In terms of the dialogues themselves, we have hosted four so far. The first was launched by the Taoiseach on 26 November and was a dialogue with young people on the theme of new generations and new voices on the Good Friday Agreement. On 5 February, we had a shared island dialogue on climate and environment on the island in which the Minister for the Environment, Climate and Communications, Deputy Eamon Ryan, participated. On 25 March we had a dialogue on civil society engagement with participation from the Minister for Foreign Affairs, Deputy Coveney, and on 10 May the Minister for Children, Equality, Disability, Integration and Youth, Deputy O'Gorman, participated in a dialogue on equality on a shared island. We are developing a programme of future shared island dialogues, the next of which will take place in early June focusing on the all-island economy. Future dialogues will focus on health, education and other areas.

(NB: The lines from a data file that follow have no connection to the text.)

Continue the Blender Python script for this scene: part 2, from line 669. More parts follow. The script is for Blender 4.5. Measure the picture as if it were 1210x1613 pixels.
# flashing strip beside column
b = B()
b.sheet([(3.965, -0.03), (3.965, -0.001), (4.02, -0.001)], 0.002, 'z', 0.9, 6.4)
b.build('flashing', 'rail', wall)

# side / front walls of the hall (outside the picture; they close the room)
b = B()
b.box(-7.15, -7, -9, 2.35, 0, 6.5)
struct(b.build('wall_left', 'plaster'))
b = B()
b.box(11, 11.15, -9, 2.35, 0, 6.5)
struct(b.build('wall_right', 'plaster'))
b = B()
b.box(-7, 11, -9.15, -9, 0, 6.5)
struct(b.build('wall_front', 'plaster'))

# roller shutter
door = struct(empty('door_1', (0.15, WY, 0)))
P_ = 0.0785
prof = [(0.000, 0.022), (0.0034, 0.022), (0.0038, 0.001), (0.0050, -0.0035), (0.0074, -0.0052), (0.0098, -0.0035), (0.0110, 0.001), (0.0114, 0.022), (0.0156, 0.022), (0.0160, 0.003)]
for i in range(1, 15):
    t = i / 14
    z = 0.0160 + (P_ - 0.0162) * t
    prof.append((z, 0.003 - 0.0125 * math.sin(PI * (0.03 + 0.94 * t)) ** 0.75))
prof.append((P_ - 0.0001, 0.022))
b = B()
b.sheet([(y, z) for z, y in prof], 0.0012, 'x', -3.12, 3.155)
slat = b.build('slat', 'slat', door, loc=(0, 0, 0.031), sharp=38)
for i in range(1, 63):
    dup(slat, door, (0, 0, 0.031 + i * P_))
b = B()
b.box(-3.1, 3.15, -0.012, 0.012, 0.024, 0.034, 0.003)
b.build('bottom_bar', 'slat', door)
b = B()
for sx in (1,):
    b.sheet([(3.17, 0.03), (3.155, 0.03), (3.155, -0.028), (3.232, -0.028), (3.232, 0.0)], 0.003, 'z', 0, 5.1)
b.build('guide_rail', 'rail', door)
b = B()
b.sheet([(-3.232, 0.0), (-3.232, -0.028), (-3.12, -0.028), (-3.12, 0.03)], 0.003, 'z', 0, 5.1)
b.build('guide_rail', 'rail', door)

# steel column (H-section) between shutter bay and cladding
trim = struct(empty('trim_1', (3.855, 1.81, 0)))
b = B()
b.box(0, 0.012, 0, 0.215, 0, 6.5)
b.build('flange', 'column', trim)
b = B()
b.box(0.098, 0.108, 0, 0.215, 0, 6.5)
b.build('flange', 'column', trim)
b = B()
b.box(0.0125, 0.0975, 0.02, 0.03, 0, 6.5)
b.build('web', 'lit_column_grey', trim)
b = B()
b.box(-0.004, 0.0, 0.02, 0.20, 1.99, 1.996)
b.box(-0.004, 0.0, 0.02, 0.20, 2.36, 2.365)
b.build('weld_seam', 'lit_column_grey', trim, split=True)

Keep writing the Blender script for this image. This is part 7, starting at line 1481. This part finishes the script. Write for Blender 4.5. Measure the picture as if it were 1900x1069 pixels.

I will try to give the committee a sense of these dialogues. Obviously they are taking place virtually. We tend to have around 100 participants. We could have a lot more because there is a lot of interest but we want these sessions to be a dialogue rather than a conference, as it were. We put a lot of effort into ensuring a very diverse range of participants, both North and South. One of the underlying themes in our work on the shared island dialogues has been to include voices and perspectives that are not traditionally so well heard, including those of women, young people and ethnic and minority communities. Very often, their perspectives can be quite different from some of the more traditional ones. We put a lot of work into participation, shaping the panel discussions and developing the themes.

We also do a lot of follow-up work, which is becoming more and more important for us. Follow-up work can mean developing the connections that are made in the dialogue or developing policy ideas and initiatives. We have seen really constructive, imaginative and practical discussion in these dialogues so far. We have been quite pleased with the diversity of engagement and the extent of our reach. Some of the suggestions and proposals, for example, on how civil society groups engage and work on the island are being followed up by us already in consultation with colleagues in other Departments. The same is true for policy issues. Reports and recordings of the dialogues are available on our website at gov.ie/sharedisland. The idea of the dialogues is that they would contribute to wider civic discussion and inform how the shared island initiative is further developed.

I have given the committee an overview of our work in terms of the broader political framing as well as the three core areas of work on which we are currently focused, namely, understanding a shared island through research, the shared island dialogues, and building a shared island through delivering on commitments in the programme for Government and the New Decade, New Approach, NDNA, agreement. I look forward to questions and comments from members. My colleague, Mr. Eoghan Duffy, is also happy to answer questions.